When people lack clarity about who they are or what matters to them they often look to work to provide those answers. Organisations can certainly contribute to purpose and fulfilment, but they cannot carry the full weight of a person’s identity.
This creates an important balance. Organisations should create environments where people can grow, contribute and connect their work to something meaningful. At the same time leaders should recognise that fulfilment is ultimately broader than employment.
For engagement and retention this means moving beyond traditional career conversations focused solely on progression. Increasingly, employees want opportunities to reflect on strengths, values, contribution and long-term aspirations.
For leadership it means recognising that many people are navigating questions that may not be visible on the surface. Performance, motivation and wellbeing are often influenced by deeper issues of identity and direction.
Perhaps most importantly it means understanding that the search for meaning is not a problem to be solved. It is part of being human. The perpetual life crisis is not evidence that people are failing. It is evidence that they are paying attention.
The role of leaders and HR is not to provide all the answers. It is to create the conditions where people can ask better questions. Because in a world increasingly defined by distraction, uncertainty and constant change, the people who thrive will not necessarily be those with the clearest career plans. They will be those who remain connected to who they are, why they are here and how they choose to live.
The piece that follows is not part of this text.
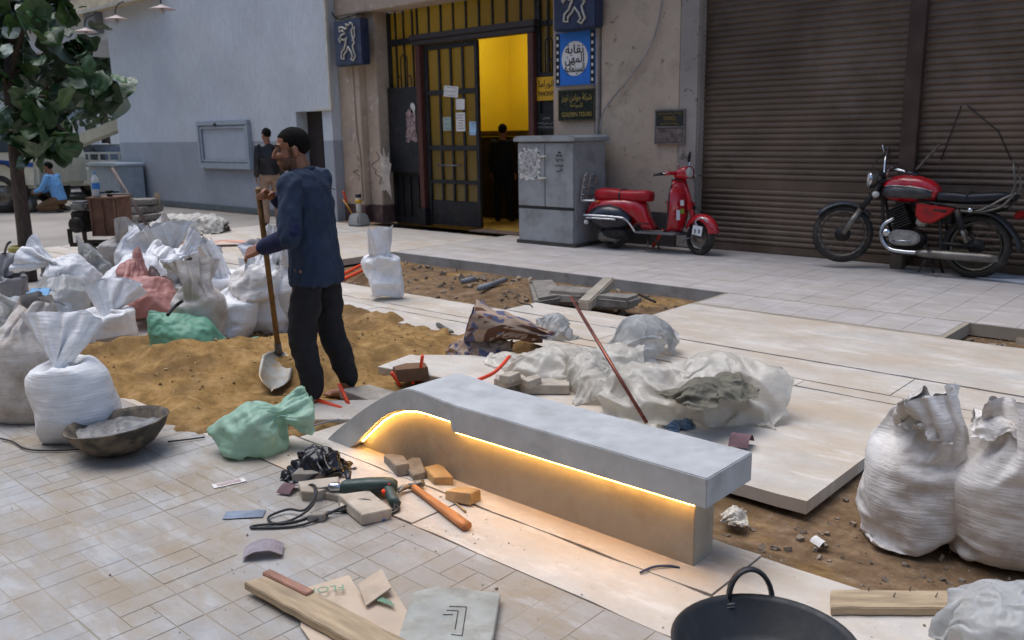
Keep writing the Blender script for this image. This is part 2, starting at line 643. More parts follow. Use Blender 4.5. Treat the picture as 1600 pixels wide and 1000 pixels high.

FAQs on the perpetual life crisis
What is the perpetual life crisis?
The perpetual life crisis is a persistent sense that life is being spent rather than fully lived. Unlike the traditional midlife crisis it can affect people at any age and may arise even when their career, finances and personal life appear successful.
Why can career success still feel unfulfilling?
Promotions, pay rises and professional status can provide satisfaction without answering deeper questions about identity, meaning and how someone wants to spend their time. When work becomes the main source of identity external achievement may feel less secure or fulfilling.
What does the perpetual life crisis mean for HR?
It means questions about identity, contribution and fulfilment may increasingly shape employee engagement, career choices, wellbeing and retention. HR can respond by creating space for more meaningful development and career conversations while recognising that work cannot provide a person’s entire sense of purpose.